Mexico City is often so infuriating and so riddled with injustice (I speak as a former resident), it would have been easy for Lida to stray into sermonizing, but he never does … The tone is chiefly celebratory, at times meditative, often playful, as befits a city with an endless capacity for improvisation, in defiance of many predictions of collapse.

Throughout the book, Lida proves himself a skilled ethnographer. His descriptions of daily life and the city’s collective psyche are astute, yet rarely do those first-hand accounts seek sociological explanation. Lida is less interested in explaining why Mexico City is like it is (for that, I would recommend Mañana Forever and Why Nations Fail). Rather, he offers readers a compelling portrait of the city through the eyes of a longtime foreign resident. (The one exception is his chapter on sex, which is the most insightful analysis of Mexican sexuality that I have encountered.)

Chilangos (as residents of Mexico City are known) constantly complain about their city, but they are notoriously sensitive to an outsider’s criticism. I sympathize with the frustrations of young Mexico City change-makers that have done so much to improve their city and yet are consistently ignored by international writers that focus on violence or a nostalgia for the past. But that doesn’t mean Mexicans should ignore Lida’s writings. Just as many Americans revere Alexis de Tocqueville’s Democracy in America, Mexicans too can benefit from outsiders’ perspectives without taking insult.

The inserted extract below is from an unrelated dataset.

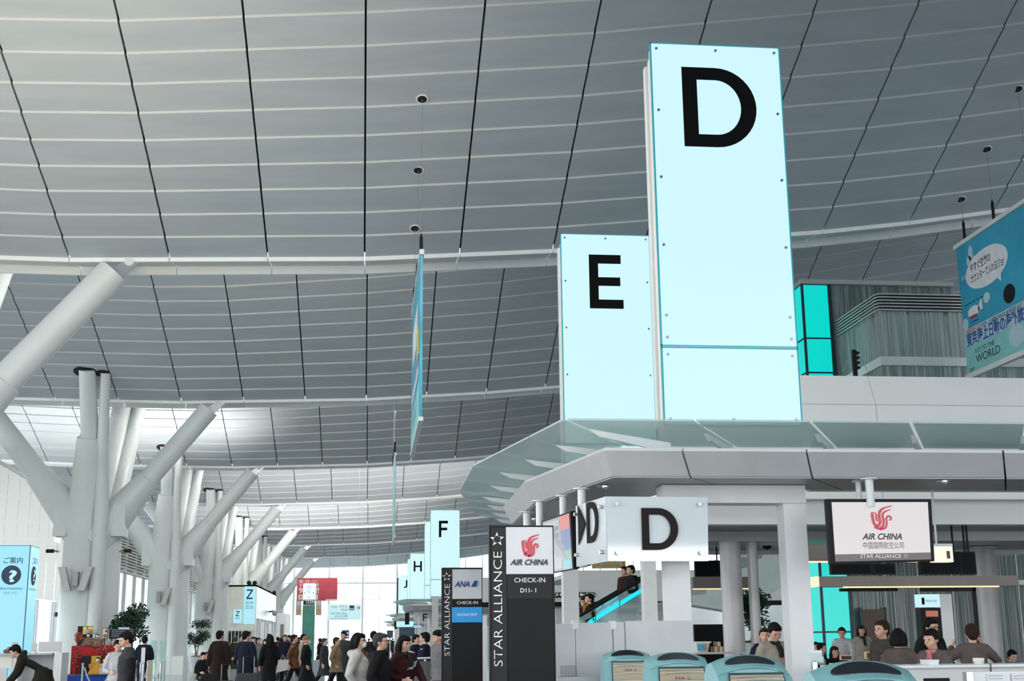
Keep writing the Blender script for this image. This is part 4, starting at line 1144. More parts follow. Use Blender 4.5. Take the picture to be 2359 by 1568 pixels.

For a book titled First Stop in the New World, it’s ironic that Lida’s only mention of the city’s future comes in the book’s final pages. He juxtaposes two alternative futures for the city, one utopian, the other dystopian. In the dystopian version, the city’s urban sprawl continues in all directions, eventually encompassing Cuernavaca, Puebla, Queretaro and Toluca to create a mega-mega-metropolis of 40 million people that spend all their day in gridlock traffic behind bulletproof glass while choking on pollution and fighting for the diminishing access to water. In the utopian version, the city begins to grow upward rather than outward. Public spaces are recovered, and development becomes more inclusive. Access to public services expands throughout the city. Levels of contamination reduce year after year. Public transit and bicycle paths extend throughout the city. Entrepreneurs and independent designers create new alternatives to the big monopolies.

The past ten years have made significant progress toward the utopian vision. But that story is yet to be told — both in English and Spanish.